Written by: Saram Maqbool
Posted on: November 12, 2025 |
| 中文
Architect using VR glasses to work on a project with advanced 3D technologies.
The architect’s sketch has long symbolized the presence of human thought in design, from the curve of a line drawn while lost in thought to the intentional use of proportion. But what happens when that gesture is replaced, or at the very least assisted, by an algorithm? What happens when artificial intelligence is used not only to optimize a plan but to propose one? In the rapidly evolving field of computational design, where machine learning can generate entire building forms from data, the question is no longer whether AI can design, but whether we are ready to redefine what it means to create.
Architecture has always been shaped by its tools. The transition from hand-drawn plans to digital drafting, from CAD to parametric modeling, each represented a shift in how architects thought about form and function. But AI is different. It doesn’t just draw faster, but instead, it thinks differently. Through deep learning, generative design software, and neural networks, it can now analyze millions of variables simultaneously, producing designs that no human could manually conceive, at least not in the amount of time it takes for a computer. The architect no longer controls every line, but instead sets the conditions within which form emerges. The role begins to resemble that of a curator, editor, or conductor - someone who directs rather than dictates.
Zaha Hadid Architects, for instance, has been at the forefront of exploring algorithmic design tools. Many of their projects, from the Morpheus Hotel in Macau to the Beijing Daxing International Airport, owe their complex geometries to parametric systems that analyze structural performance, flow and aesthetics in ways far beyond human capability. These designs are not “drawn” in the traditional sense, but are computed. Yet behind the algorithms lie human intent, intuition and interpretation. The machine may generate endless possibilities, but it is the architect who decides what feels right. The creative act becomes one of selection and calibration, rather than invention in the old romantic sense.
Parametric design such as this has already been a topic of debate among architects for decades. However, despite all the incredible work algorithms do to create such outputs, it does involve a significant amount of human input. With AI, the conversation has gone beyond the use of computational software to aid with design. The question now is regarding authorship. If a building’s design is the result of a generative algorithm trained on thousands of precedents, whose ideas does it contain? The programmer’s? The architect’s? The machine’s? When a generative design platform creates hundreds of iterations of a floor plan optimized for daylight, energy efficiency, and circulation, each variant exists in a kind of aesthetic limbo. It is part human, part algorithmic. The ownership of creativity becomes diffused, shared between human guidance and computational suggestion.
But perhaps this diffusion is not a complete loss. In some ways, it mirrors how architecture has always been collaborative. Cathedrals were not built by single geniuses but by generations of craftspeople whose names were forgotten. The architect’s ego, an invention of modernity, might finally be giving way to a more collective form of authorship. The “AI architect” could be seen as the latest member of the design team - a tireless, data-driven collaborator that expands the field of possibility.

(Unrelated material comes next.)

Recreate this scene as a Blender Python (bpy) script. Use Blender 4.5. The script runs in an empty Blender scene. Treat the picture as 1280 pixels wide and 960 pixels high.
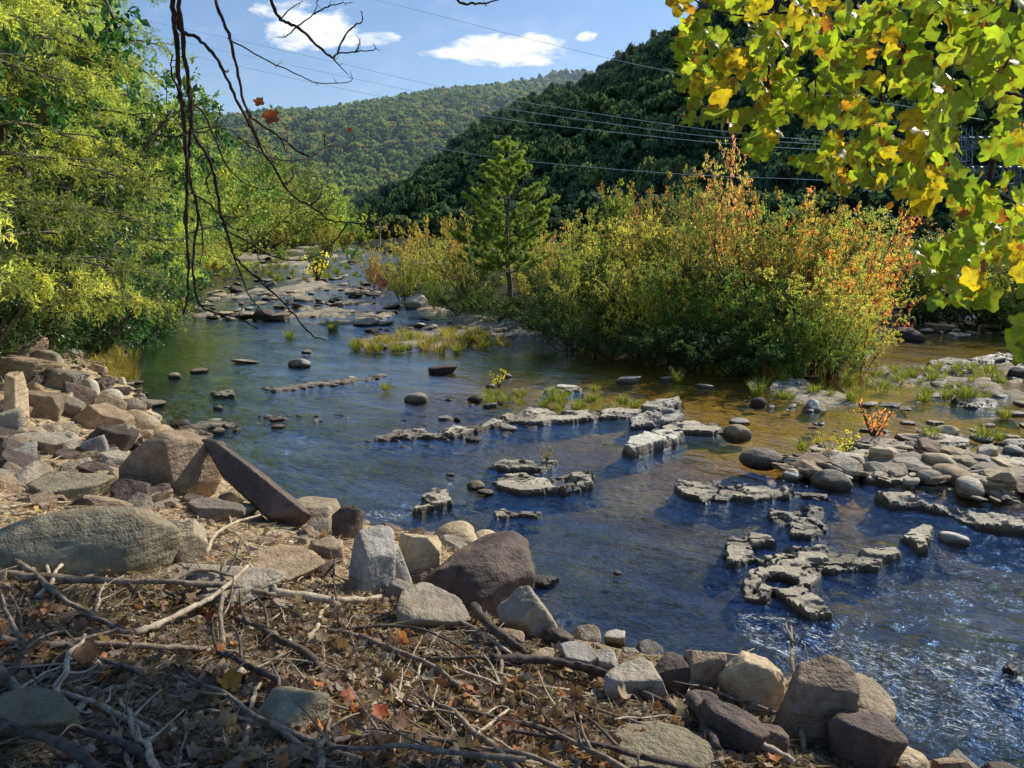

Still, the question of ownership remains. Can an algorithm be an author? Legally, most intellectual property frameworks say no. Copyright belongs to the human or institution that directed the process. But philosophically, it’s not so simple. When a neural network trained on thousands of architectural drawings generates a new design that fuses Gothic rhythm with modern minimalism, it is channeling patterns without conscious intention. It has no memory, no emotion, and no awareness of meaning. And yet, the result can evoke emotion in us. The creativity, then, may not lie in the algorithm’s output, but in the human capacity to see meaning in it. Japanese architect Kengo Kuma has spoken about designing in response to the spirit of place rather than imposing form upon it. One can imagine AI as an extension of that philosophy, where it acts as an analytical partner capable of reading data about climate, material sustainability, and human behavior to propose forms that harmonize with their environment. If we train algorithms not just on efficiency metrics but on cultural and sensory qualities, then AI might begin to help architects design buildings that are both intelligent and humane.
We already see glimpses of this fusion in projects like Sidewalk Labs’ smart city proposals, where AI analyses urban patterns to create responsive neighborhoods, or in Gramazio Kohler Research’s robotic masonry work at ETH Zurich, where algorithms guide construction robots to build free-form brick structures impossible by hand. In these examples, creativity is shared. The architect defines intent, the machine executes and refines, and the result is a hybrid intelligence that produces something neither could have achieved alone.
But all that brings with it the risk of taking away the soul from architecture. Allowing AI to design purely through optimization could lead to cities that are efficient but not alive. I think it’s inevitable at this point that AI will become an essential tool in every architect’s arsenal, just like computer-aided design became decades ago. The real challenge is not to wonder who owns the design but rather how architects need to remain the interpreters of meaning in a world that is increasingly being built by code.